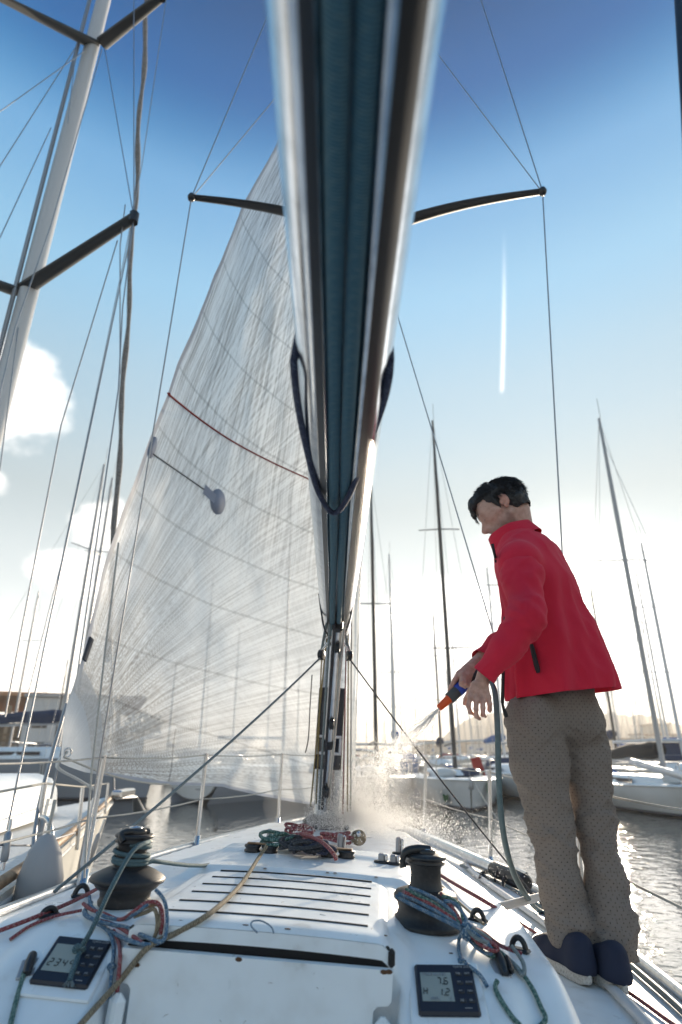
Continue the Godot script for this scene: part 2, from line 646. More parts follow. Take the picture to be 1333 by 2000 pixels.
# ------------------------------------------------------------------ the sky: clear air, low broken cumulus round the horizon, a vapour trail
func make_sky() -> PanoramaSkyMaterial:
	var w := 2048
	var h := 1024
	var px := PackedFloat32Array()
	px.resize(w * h * 3)
	var sun := Vector3(sin(SUN_AZ) * cos(SUN_EL), sin(SUN_EL), -cos(SUN_AZ) * cos(SUN_EL))
	var big := noise(1.0, 5, 41)
	big.frequency = 3.2
	var fine := noise(1.0, 4, 47)
	fine.frequency = 9.0
	fine.fractal_octaves = 6
	fine.fractal_gain = 0.62
	var els := [0.0, 4.0, 9.0, 15.0, 22.0, 31.7, 40.8, 49.0, 56.3, 63.0, 75.0, 90.0]
	var cols := [Color(1.0, 0.93, 0.84), Color(0.95, 0.925, 0.88), Color(0.8, 0.82, 0.82), Color(0.668, 0.707, 0.722), Color(0.57, 0.622, 0.645), Color(0.497, 0.602, 0.667), Color(0.425, 0.592, 0.701), Color(0.32, 0.511, 0.661), Color(0.04, 0.295, 0.50), Color(0.0, 0.225, 0.405), Color(0.175, 0.409, 0.613), Color(0.304, 0.491, 0.658)]
	# heaps of cloud that the photograph shows: azimuth, elevation, half width, half height
	var heaps := [[-33.0, 29.5, 6.0, 4.6], [-34.5, 21.0, 3.5, 2.2], [-22.0, 19.5, 4.0, 2.4], [-23.0, 15.0, 6.0, 2.0], [9.0, 12.5, 6.5, 4.0], [31.0, 12.5, 8.0, 6.0], [26.0, 9.0, 8.0, 5.0], [14.0, 9.0, 9.0, 5.0], [35.0, 7.0, 6.0, 4.0], [44.0, 12.0, 9.0, 5.0], [-48.0, 16.0, 9.0, 5.0], [60.0, 9.0, 10.0, 4.0], [-70.0, 10.0, 12.0, 5.0], [100.0, 12.0, 14.0, 5.0], [140.0, 9.0, 15.0, 4.0], [-110.0, 12.0, 13.0, 5.0], [-150.0, 10.0, 16.0, 5.0]]
	for j in h:
		var el := 90.0 - (j + 0.5) / h * 180.0
		if el < 0.0:
			for i in w:
				var o := (j * w + i) * 3
				px[o] = 0.25
				px[o + 1] = 0.27
				px[o + 2] = 0.28
			continue
		var k := 0
		while els[k + 1] < el:
			k += 1
		var base: Color = cols[k].lerp(cols[k + 1], smoothstep(0.0, 1.0, (el - els[k]) / (els[k + 1] - els[k])) * 0.4 + 0.6 * (el - els[k]) / (els[k + 1] - els[k]))
		base = base.srgb_to_linear()
		var e := deg_to_rad(el)
		for i in w:
			var az := wrapf((i + 0.5) / w * TAU, -PI, PI)
			var d := Vector3(sin(az) * cos(e), sin(e), -cos(az) * cos(e))
			var c := base
			var c_sun := d.dot(sun)
			var near := maxf(0.0, c_sun)
			# low air is brightest towards the sun and dims away from it
			var low := smoothstep(11.0, 0.5, el)
			var facing := smoothstep(-0.9, 0.85, c_sun)
			var gain := lerpf(1.0, 1.75, low * facing) * lerpf(1.0, lerpf(0.92, 1.0, facing), smoothstep(85.0, 25.0, el))
			var glow := pow(near, 260.0) * 1.6 + pow(near, 14.0) * 0.03 + pow(near, 4.0) * 0.07
			c = Color(c.r * gain + glow * 1.05, c.g * gain + glow * 0.98, c.b * gain + glow * 0.84)
			var deg := rad_to_deg(az)
			if el < 47.0:
				var f := -0.42 if el < 39.0 else -2.0
				for b in (heaps if el < 39.0 else []):
					var dx: float = absf(deg - b[0])
					if dx < b[2] * 2.0:
						var dy: float = (el - b[1]) / b[3]
						if dy < 0.0:
							dy *= 0.75
						f = maxf(f, 1.0 - (dx / b[2]) * (dx / b[2]) - dy * dy)
				if f > -0.9:
					var nn := big.get_noise_3dv(d * Vector3(1, 1.6, 1)) * 0.75 + fine.get_noise_3dv(d * Vector3(1, 1.5, 1)) * 0.75
					var dens := smoothstep(0.02, 0.75, f * 1.1 + nn * 0.95)
					if dens > 0.0:
						var shade := 0.82 + 0.16 * clampf(f + nn, -1.0, 1.0) + 0.9 * pow(near, 8.0) - 0.35 * (1.0 - facing)
						var body := clampf((f + nn) * 1.1 - 0.55, 0.0, 1.0) * smoothstep(16.0, 7.0, el)
						var cc := Color(1.02, 1.0, 0.96) * shade
						cc = cc.lerp(Color(0.40, 0.40, 0.42), body * 0.9)
						c = c.lerp(cc, dens * 0.92)
				# the vapour trail
				if el > 31.0:
					var off := absf(deg - 17.4 - 0.18 * (el - 31.9))
					if off < 0.5:
						var a := smoothstep(0.30, 0.04, off) * smoothstep(46.0, 36.0, el) * smoothstep(31.8, 32.4, el)
						c = c.lerp(Color(1, 1, 1), a * 0.6)
			var o := (j * w + i) * 3
			px[o] = c.r
			px[o + 1] = c.g
			px[o + 2] = c.b
	var im := Image.create_from_data(w, h, false, Image.FORMAT_RGBF, px.to_byte_array())
	var m := PanoramaSkyMaterial.new()
	m.panorama = ImageTexture.create_from_image(im)
	return m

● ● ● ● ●

## [Set problem]
Copy out each line exactly, without the pictures.

## [The response]
Continue the Godot script for this scene: part 2, from line 646. More parts follow. Take the picture to be 1333 by 2000 pixels.
# ------------------------------------------------------------------ the sky: clear air, low broken cumulus round the horizon, a vapour trail
func make_sky() -> PanoramaSkyMaterial:
	var w := 2048
	var h := 1024
	var px := PackedFloat32Array()
	px.resize(w * h * 3)
	var sun := Vector3(sin(SUN_AZ) * cos(SUN_EL), sin(SUN_EL), -cos(SUN_AZ) * cos(SUN_EL))
	var big := noise(1.0, 5, 41)
	big.frequency = 3.2
	var fine := noise(1.0, 4, 47)
	fine.frequency = 9.0
	fine.fractal_octaves = 6
	fine.fractal_gain = 0.62
	var els := [0.0, 4.0, 9.0, 15.0, 22.0, 31.7, 40.8, 49.0, 56.3, 63.0, 75.0, 90.0]
	var cols := [Color(1.0, 0.93, 0.84), Color(0.95, 0.925, 0.88), Color(0.8, 0.82, 0.82), Color(0.668, 0.707, 0.722), Color(0.57, 0.622, 0.645), Color(0.497, 0.602, 0.667), Color(0.425, 0.592, 0.701), Color(0.32, 0.511, 0.661), Color(0.04, 0.295, 0.50), Color(0.0, 0.225, 0.405), Color(0.175, 0.409, 0.613), Color(0.304, 0.491, 0.658)]
	# heaps of cloud that the photograph shows: azimuth, elevation, half width, half height
	var heaps := [[-33.0, 29.5, 6.0, 4.6], [-34.5, 21.0, 3.5, 2.2], [-22.0, 19.5, 4.0, 2.4], [-23.0, 15.0, 6.0, 2.0], [9.0, 12.5, 6.5, 4.0], [31.0, 12.5, 8.0, 6.0], [26.0, 9.0, 8.0, 5.0], [14.0, 9.0, 9.0, 5.0], [35.0, 7.0, 6.0, 4.0], [44.0, 12.0, 9.0, 5.0], [-48.0, 16.0, 9.0, 5.0], [60.0, 9.0, 10.0, 4.0], [-70.0, 10.0, 12.0, 5.0], [100.0, 12.0, 14.0, 5.0], [140.0, 9.0, 15.0, 4.0], [-110.0, 12.0, 13.0, 5.0], [-150.0, 10.0, 16.0, 5.0]]
	for j in h:
		var el := 90.0 - (j + 0.5) / h * 180.0
		if el < 0.0:
			for i in w:
				var o := (j * w + i) * 3
				px[o] = 0.25
				px[o + 1] = 0.27
				px[o + 2] = 0.28
			continue
		var k := 0
		while els[k + 1] < el:
			k += 1
		var base: Color = cols[k].lerp(cols[k + 1], smoothstep(0.0, 1.0, (el - els[k]) / (els[k + 1] - els[k])) * 0.4 + 0.6 * (el - els[k]) / (els[k + 1] - els[k]))
		base = base.srgb_to_linear()
		var e := deg_to_rad(el)
		for i in w:
			var az := wrapf((i + 0.5) / w * TAU, -PI, PI)
			var d := Vector3(sin(az) * cos(e), sin(e), -cos(az) * cos(e))
			var c := base
			var c_sun := d.dot(sun)
			var near := maxf(0.0, c_sun)
			# low air is brightest towards the sun and dims away from it
			var low := smoothstep(11.0, 0.5, el)
			var facing := smoothstep(-0.9, 0.85, c_sun)
			var gain := lerpf(1.0, 1.75, low * facing) * lerpf(1.0, lerpf(0.92, 1.0, facing), smoothstep(85.0, 25.0, el))
			var glow := pow(near, 260.0) * 1.6 + pow(near, 14.0) * 0.03 + pow(near, 4.0) * 0.07
			c = Color(c.r * gain + glow * 1.05, c.g * gain + glow * 0.98, c.b * gain + glow * 0.84)
			var deg := rad_to_deg(az)
			if el < 47.0:
				var f := -0.42 if el < 39.0 else -2.0
				for b in (heaps if el < 39.0 else []):
					var dx: float = absf(deg - b[0])
					if dx < b[2] * 2.0:
						var dy: float = (el - b[1]) / b[3]
						if dy < 0.0:
							dy *= 0.75
						f = maxf(f, 1.0 - (dx / b[2]) * (dx / b[2]) - dy * dy)
				if f > -0.9:
					var nn := big.get_noise_3dv(d * Vector3(1, 1.6, 1)) * 0.75 + fine.get_noise_3dv(d * Vector3(1, 1.5, 1)) * 0.75
					var dens := smoothstep(0.02, 0.75, f * 1.1 + nn * 0.95)
					if dens > 0.0:
						var shade := 0.82 + 0.16 * clampf(f + nn, -1.0, 1.0) + 0.9 * pow(near, 8.0) - 0.35 * (1.0 - facing)
						var body := clampf((f + nn) * 1.1 - 0.55, 0.0, 1.0) * smoothstep(16.0, 7.0, el)
						var cc := Color(1.02, 1.0, 0.96) * shade
						cc = cc.lerp(Color(0.40, 0.40, 0.42), body * 0.9)
						c = c.lerp(cc, dens * 0.92)
				# the vapour trail
				if el > 31.0:
					var off := absf(deg - 17.4 - 0.18 * (el - 31.9))
					if off < 0.5:
						var a := smoothstep(0.30, 0.04, off) * smoothstep(46.0, 36.0, el) * smoothstep(31.8, 32.4, el)
						c = c.lerp(Color(1, 1, 1), a * 0.6)
			var o := (j * w + i) * 3
			px[o] = c.r
			px[o + 1] = c.g
			px[o + 2] = c.b
	var im := Image.create_from_data(w, h, false, Image.FORMAT_RGBF, px.to_byte_array())
	var m := PanoramaSkyMaterial.new()
	m.panorama = ImageTexture.create_from_image(im)
	return m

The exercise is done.